The pound has fallen about 11 percent against the euro since the referendum amid concern about the potential economic impact of lost access to the EU’s single market.

British pound since Brexit vote


The proposal “is intended to provide a measure of memorability and consistency,” the PRA said. The regulator will “continue to monitor fluctuations in the exchange rate but, barring unforeseen events, will seek to avoid making further adjustments to the deposit protection limit.”

A series of changes to the deposit-guarantee limit during the past decade have carried a cost and the nation’s impending exit from the EU offers a chance to bring them to an end, according to Andrew Tyrie, head of the Treasury Committee in the British Parliament.

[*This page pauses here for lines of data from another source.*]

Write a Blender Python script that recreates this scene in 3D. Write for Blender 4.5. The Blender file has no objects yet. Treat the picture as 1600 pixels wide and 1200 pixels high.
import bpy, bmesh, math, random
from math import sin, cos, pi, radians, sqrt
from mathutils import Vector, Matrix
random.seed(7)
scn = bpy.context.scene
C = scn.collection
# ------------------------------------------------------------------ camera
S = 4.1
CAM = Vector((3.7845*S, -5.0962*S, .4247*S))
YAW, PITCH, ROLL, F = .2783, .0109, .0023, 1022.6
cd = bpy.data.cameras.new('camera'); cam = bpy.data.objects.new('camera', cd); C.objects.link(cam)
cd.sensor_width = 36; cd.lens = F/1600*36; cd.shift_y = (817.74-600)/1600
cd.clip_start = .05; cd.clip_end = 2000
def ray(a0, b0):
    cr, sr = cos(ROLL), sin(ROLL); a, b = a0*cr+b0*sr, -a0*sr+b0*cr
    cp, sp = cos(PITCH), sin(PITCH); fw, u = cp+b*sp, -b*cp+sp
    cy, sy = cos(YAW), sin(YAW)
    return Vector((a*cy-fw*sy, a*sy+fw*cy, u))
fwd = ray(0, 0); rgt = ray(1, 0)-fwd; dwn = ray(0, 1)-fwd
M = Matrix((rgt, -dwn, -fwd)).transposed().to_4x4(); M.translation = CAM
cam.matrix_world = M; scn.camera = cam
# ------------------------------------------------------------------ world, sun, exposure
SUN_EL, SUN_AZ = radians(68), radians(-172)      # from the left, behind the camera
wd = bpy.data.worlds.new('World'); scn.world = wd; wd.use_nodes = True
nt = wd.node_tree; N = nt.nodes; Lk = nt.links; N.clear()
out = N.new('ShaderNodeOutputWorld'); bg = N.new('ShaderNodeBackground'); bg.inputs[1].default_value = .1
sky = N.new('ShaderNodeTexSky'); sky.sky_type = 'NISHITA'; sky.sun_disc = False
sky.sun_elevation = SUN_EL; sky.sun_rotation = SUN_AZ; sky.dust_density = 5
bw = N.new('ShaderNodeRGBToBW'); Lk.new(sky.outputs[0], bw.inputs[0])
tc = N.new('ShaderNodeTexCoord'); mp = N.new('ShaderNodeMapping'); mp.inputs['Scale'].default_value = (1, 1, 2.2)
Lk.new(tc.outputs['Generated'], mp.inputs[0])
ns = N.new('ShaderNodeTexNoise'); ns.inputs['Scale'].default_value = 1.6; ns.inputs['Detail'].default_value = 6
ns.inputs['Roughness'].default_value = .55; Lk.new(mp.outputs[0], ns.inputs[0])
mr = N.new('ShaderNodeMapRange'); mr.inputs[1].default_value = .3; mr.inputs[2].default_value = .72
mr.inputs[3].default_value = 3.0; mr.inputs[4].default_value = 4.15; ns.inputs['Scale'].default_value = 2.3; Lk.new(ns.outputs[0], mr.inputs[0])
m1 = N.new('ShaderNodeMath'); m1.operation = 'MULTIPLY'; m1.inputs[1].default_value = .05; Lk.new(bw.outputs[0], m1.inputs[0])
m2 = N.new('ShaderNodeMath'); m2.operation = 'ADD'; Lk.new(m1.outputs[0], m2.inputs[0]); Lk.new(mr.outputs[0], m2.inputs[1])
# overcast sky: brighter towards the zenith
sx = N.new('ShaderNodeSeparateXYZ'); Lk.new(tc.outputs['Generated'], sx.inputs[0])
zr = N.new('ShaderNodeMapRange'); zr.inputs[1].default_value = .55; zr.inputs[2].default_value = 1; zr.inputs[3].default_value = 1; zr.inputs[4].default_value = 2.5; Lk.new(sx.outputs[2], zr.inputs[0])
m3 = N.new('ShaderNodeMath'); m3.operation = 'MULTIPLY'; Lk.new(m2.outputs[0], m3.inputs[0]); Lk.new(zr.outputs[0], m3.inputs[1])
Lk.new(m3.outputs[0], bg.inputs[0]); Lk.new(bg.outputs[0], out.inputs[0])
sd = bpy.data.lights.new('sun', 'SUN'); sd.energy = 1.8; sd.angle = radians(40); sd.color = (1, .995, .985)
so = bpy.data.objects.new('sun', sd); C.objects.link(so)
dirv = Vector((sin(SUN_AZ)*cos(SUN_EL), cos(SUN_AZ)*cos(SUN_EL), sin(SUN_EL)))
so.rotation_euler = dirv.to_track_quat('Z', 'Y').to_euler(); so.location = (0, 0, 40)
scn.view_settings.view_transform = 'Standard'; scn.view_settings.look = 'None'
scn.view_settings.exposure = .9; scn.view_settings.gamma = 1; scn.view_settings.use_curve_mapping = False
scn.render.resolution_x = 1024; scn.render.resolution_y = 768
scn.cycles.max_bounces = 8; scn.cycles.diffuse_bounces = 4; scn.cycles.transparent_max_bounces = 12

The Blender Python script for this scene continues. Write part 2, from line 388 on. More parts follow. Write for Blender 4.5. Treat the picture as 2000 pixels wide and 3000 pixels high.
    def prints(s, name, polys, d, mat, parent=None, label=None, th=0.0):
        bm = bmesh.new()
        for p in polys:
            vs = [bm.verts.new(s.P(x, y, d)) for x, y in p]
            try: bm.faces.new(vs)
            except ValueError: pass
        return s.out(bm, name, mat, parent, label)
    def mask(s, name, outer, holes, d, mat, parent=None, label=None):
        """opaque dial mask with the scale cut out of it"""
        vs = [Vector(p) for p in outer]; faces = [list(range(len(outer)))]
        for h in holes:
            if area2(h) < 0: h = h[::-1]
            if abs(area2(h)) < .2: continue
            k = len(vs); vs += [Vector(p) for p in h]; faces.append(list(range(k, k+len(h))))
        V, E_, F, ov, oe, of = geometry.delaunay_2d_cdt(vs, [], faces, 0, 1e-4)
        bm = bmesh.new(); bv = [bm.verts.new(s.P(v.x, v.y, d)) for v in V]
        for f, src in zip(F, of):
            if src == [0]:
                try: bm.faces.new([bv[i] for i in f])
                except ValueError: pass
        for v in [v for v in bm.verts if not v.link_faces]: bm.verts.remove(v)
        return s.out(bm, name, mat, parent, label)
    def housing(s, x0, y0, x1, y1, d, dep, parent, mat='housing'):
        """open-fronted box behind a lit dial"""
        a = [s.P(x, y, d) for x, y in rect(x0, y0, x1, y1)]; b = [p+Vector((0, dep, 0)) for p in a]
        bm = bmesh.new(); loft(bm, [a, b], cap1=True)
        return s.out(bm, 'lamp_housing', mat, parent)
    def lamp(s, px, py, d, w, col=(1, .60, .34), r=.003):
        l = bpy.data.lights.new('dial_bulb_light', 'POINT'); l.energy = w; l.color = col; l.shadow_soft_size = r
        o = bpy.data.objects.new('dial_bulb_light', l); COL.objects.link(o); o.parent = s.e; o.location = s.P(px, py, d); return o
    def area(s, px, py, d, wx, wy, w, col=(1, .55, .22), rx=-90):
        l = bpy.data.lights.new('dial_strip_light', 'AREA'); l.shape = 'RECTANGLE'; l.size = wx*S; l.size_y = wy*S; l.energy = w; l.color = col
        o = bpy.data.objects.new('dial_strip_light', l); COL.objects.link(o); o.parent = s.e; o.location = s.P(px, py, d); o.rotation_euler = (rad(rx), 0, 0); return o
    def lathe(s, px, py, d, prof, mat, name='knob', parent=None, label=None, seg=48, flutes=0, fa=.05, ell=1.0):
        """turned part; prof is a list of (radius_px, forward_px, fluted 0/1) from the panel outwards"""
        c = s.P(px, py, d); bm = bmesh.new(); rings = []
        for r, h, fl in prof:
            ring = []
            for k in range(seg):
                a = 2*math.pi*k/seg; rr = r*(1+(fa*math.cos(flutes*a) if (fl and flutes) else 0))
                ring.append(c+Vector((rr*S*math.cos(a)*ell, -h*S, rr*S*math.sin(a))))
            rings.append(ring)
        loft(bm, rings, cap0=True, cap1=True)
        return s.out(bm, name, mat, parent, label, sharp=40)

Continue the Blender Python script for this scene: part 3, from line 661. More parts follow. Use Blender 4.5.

“The absurd situation, in which the U.K. is left vulnerable, at the discretion of the European Commission, to frequent changes in our deposit scheme, must be brought to an end,” he said in a statement. “Brexit should give the U.K. the opportunity to set its own level of protection. We should take it.”

The proposed change would go into effect from Jan. 30, 2017, and firms would have six months after that date to implement necessary changes to their systems, according to the PRA.

The new level of 85,000 pounds is equivalent to 99,000 euros at Monday’s exchange rate, slightly below the EU minimum. The PRA’s consultation period ends on Dec. 16.